Oleh karena itu disarankan agar segera mengkaji kemungkinan untuk melaksanakan program-program rekomendasi FAO yang belum dilakukan di Indonesia; menetapkan proses adopsi suatu rencana aksi nasional dalam mekanisme penyusunan rencana kerja rutin di DKP melalui koordinasi Sekretariat Jenderal.; dan perlu dilakukan penelitian lebih lanjut mengenai upaya pemantauan dan pengawasan terhadap wilayah perairan, khususnya ZEEI yang berbatasan langsung dengan negara lain.
[1] Gany, R. A. 2000. Pengembangan Sumber daya Manusia dalam Pengelolaan Sumber daya Pesisir dan Lautan. Makalah Ilmiah. Prosidiing Konferensi Nasional II Pengelolaan Sumber daya Pesisir dan Lautan Indonesia. Makasar.
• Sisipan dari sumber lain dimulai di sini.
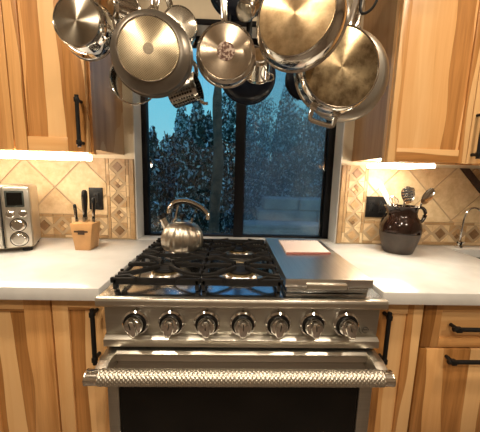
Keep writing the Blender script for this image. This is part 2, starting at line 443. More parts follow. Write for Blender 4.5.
# ------------------------------------------------------------------ cabinets
def pull(mb,x,z0,z1,y,out=.032,horizontal=False,zc=0):
    if not horizontal:
        mb.tube([(x,y-out,z0),(x,y-out,z1)],.0075,10)
        for z in(z0+.018,z1-.018): mb.tube([(x,y+.001,z),(x,y-out,z)],.0066,10); mb.box(x-.008,x+.008,y-out-.008,y-out+.008,z-.009,z+.009,.002)
    else:
        mb.tube([(z0,y-out,zc),(z1,y-out,zc)],.0075,10)
        for q in(z0+.018,z1-.018): mb.tube([(q,y+.001,zc),(q,y-out,zc)],.0066,10); mb.box(q-.010,q+.010,y-out-.008,y-out+.008,zc-.009,zc+.009,.002)
    return mb
def shaker(root,name,x0,x1,z0,z1,yf,sw=.062,rw=.062,t=.020,swr=None,swl=None,hand=None):
    swr=swr or sw; swl=swl or sw
    d=MB(); bv=.0018
    d.mi=0; d.box(x0,x0+swl,yf,yf+t,z0,z1,bv); d.box(x1-swr,x1,yf,yf+t,z0,z1,bv)
    d.mi=1; d.box(x0+swl,x1-swr,yf,yf+t,z0,z0+rw,bv); d.box(x0+swl,x1-swr,yf,yf+t,z1-rw,z1,bv)
    o=obj(name,d,['wood_v','wood_h'],root)
    p=MB(); p.box(x0+swl-.002,x1-swr+.002,yf+.0075,yf+t-.002,z0+rw-.002,z1-rw+.002)
    obj('panel',p,'wood_v' if name=='door' else 'wood_h',o,smooth=False)
    if hand: 
        OFF[o.name]=OFF[root.name]; obj('handle',hand,'black',o)
    return o
UZ0,UZ1,UY=1.355,2.45,-.340
# upper left
u=thing('upper_cabinet','hickory wall cabinet above the toaster oven, left of the window','cabinet',(-1.2,-.16,UZ0))
b=MB(); b.mi=1; b.box(-1.86,-.621,UY+.021,-.001,UZ0+.018,UZ1); 
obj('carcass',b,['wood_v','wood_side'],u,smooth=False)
b=MB(); b.box(-1.86,-.6205,UY+.020,UY+.04,UZ0-.002,UZ1); obj('face_frame',b,'wood_v',u,smooth=False)
shaker(u,'door',-.924,-.632,UZ0+.003,UZ1-.01,UY,.062,.058,swr=.082,swl=.052,hand=pull(MB(),-.651,1.376,1.572,UY))
shaker(u,'door',-1.30,-.928,UZ0+.003,UZ1-.01,UY,.07,.058,hand=pull(MB(),-1.27,1.376,1.572,UY))
# upper right
u=thing('upper_cabinet','hickory wall cabinet above the brown pitcher, right of the window','cabinet',(1.2,-.16,UZ0))
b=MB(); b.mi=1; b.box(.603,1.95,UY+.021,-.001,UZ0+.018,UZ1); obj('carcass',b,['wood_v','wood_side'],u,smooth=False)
b=MB(); b.box(.6025,1.95,UY+.020,UY+.04,UZ0-.002,UZ1); obj('face_frame',b,'wood_v',u,smooth=False)
shaker(u,'door',.606,.945,UZ0+.003,UZ1-.01,UY,.06,.055,swl=.036,swr=.034,hand=None)
shaker(u,'door',.948,1.33,UZ0+.003,UZ1-.01,UY,.06,.055,hand=pull(MB(),.966,1.376,1.572,UY))
# led strips
b=MB().box(-1.75,-.648,-.338,-.285,1.328,1.3525,.003); o=obj('under_cabinet_light',b,'ledwhite'); tag(o,'glowing white light bar under the left wall cabinet, over the toaster oven','light')
b=MB().box(.64,.848,-.300,-.10,1.338,1.3545,.003); o=obj('under_cabinet_light',b,'ledwhite'); tag(o,'glowing white light bar under the right wall cabinet, over the brown pitcher','light')

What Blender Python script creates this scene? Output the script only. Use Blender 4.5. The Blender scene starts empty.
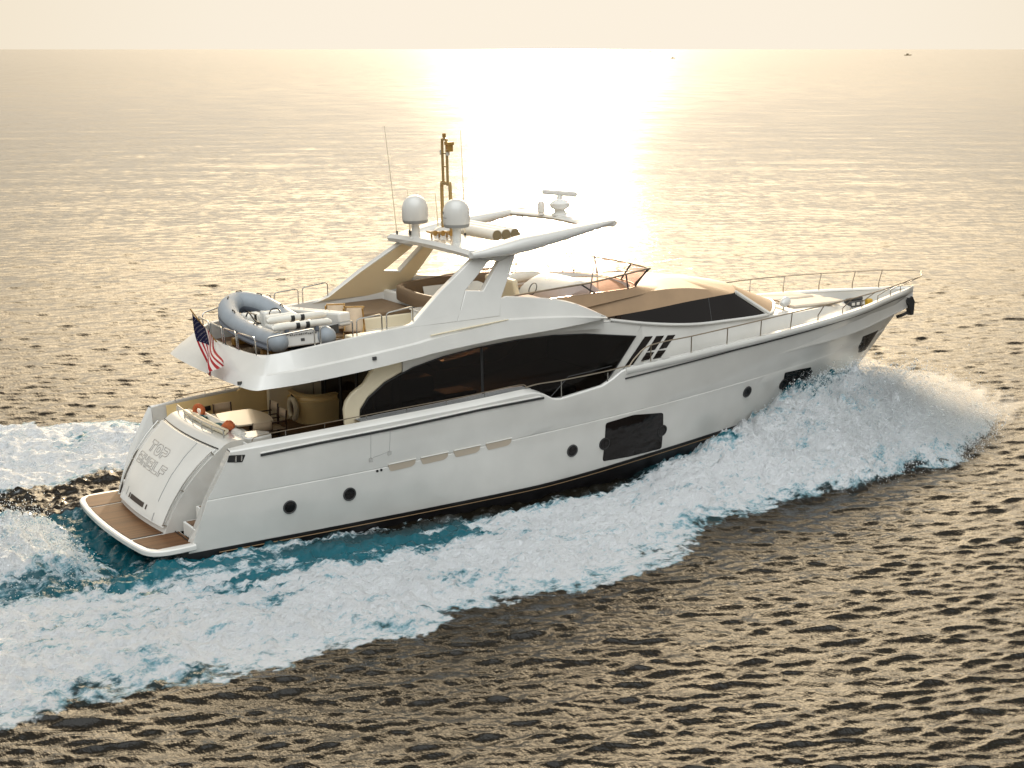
import bpy, bmesh, math, random
import numpy as np
from mathutils import Vector, Matrix, Euler
R = math.radians
PI = math.pi
sc = bpy.context.scene
col = sc.collection
random.seed(7)
rng = np.random.default_rng(11)

# ------------------------------------------------------------------ camera, sky, sun, exposure
CAM = Vector((-11.5, -37.0, 12.2))
HEAD = R(58.4)                     # heading of the camera in the ground plane
SUN_AZ, SUN_EL = R(57.0), R(10.0)  # direction towards the sun
WZ = 0.30                          # level of the calm sea
TRIM = R(1.5)                      # the yacht runs a little bow up

cd = bpy.data.cameras.new('camera')
cam = bpy.data.objects.new('camera', cd)
col.objects.link(cam)
cam.location = CAM
cam.rotation_euler = (R(90) - math.atan(335 / 1600), 0, HEAD - R(90))
cd.sensor_width = 36
cd.lens = 1600 / 1024 * 36
cd.clip_start = 0.5
cd.clip_end = 120000
sc.camera = cam

w = bpy.data.worlds.new('World')
sc.world = w
w.use_nodes = True
nt = w.node_tree
nt.nodes.clear()
sky = nt.nodes.new('ShaderNodeTexSky')
sky.sky_type = 'NISHITA'
sky.sun_disc = False
sky.sun_elevation = SUN_EL
sky.sun_rotation = R(90) - SUN_AZ
sky.altitude = 0
sky.air_density = 1.0
sky.dust_density = 3.0
sky.ozone_density = 1.0
# hazy evening air: the bright aureole is soft-clipped and a veil of haze is added
def vmath(op, a, b=None):
    q = nt.nodes.new('ShaderNodeVectorMath'); q.operation = op
    for i, v in enumerate((a, b)):
        if v is None: continue
        if isinstance(v, tuple): q.inputs[i].default_value = v
        else: nt.links.new(v, q.inputs[i])
    return q.outputs[0]
SKY_K = 10.0
den = vmath('ADD', vmath('DIVIDE', sky.outputs[0], (SKY_K,) * 3), (1, 1, 1))
geo = nt.nodes.new('ShaderNodeTexCoord')
sep = nt.nodes.new('ShaderNodeSeparateXYZ'); nt.links.new(geo.outputs['Generated'], sep.inputs[0])
def ramp(src, a, b):
    q = nt.nodes.new('ShaderNodeMapRange'); q.interpolation_type = 'SMOOTHSTEP'
    nt.links.new(src, q.inputs[0])
    for i, v in enumerate((a, b, 0.0, 1.0)): q.inputs[i + 1].default_value = v
    return q.outputs[0]
def blend(fac, a, b):
    q = nt.nodes.new('ShaderNodeMix'); q.data_type = 'RGBA'
    nt.links.new(fac, q.inputs['Factor'])
    for k, v in (('A', a), ('B', b)):
        if isinstance(v, tuple): q.inputs[k].default_value = (*v, 1)
        else: nt.links.new(v, q.inputs[k])
    return q.outputs['Result']
def towards(el):
    q = nt.nodes.new('ShaderNodeVectorMath'); q.operation = 'DOT_PRODUCT'
    nt.links.new(geo.outputs['Generated'], q.inputs[0])
    q.inputs[1].default_value = (math.cos(SUN_AZ) * math.cos(el), math.sin(SUN_AZ) * math.cos(el), math.sin(el))
    return q.outputs['Value']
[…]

[2] Badan Riset Kelautan dan Perikanan. 2001. Pengkajian Stok Ikan di Perairan Indonesia. Pusat Riset Perikanan Laut Departemen Kelautan dan Perikanan – Pusat Penelitian dan Pengembangan Oseanologi Lembaga Ilmu Pengetahuan Indonesia. Jakarata.
[3] Direktorat Jenderal Perikanan. 1994a. Evaluasi Pemanfaatan Sumber daya Ikan dalam Rangka Pengembangan dan Pengendaliannya. Departemen Pertanian. Jakarta.
[4] FAO Fisheries Department. 2002. Implementation of The International Plane of Action to Prevent, Deter and Eliminate Illegal, Unreported and Unregulated Fishing. FAO Technical Guidelines for Responsible Fisheries. No. 9. Rome, 122p.
[5] Nikijuluw, V.P.H. 2005. Politik Ekonomi Perikanan : Bagaimana dan Kemana Bisnis Perikanan. Fery Agung Corporation (Feraco), Jakarta.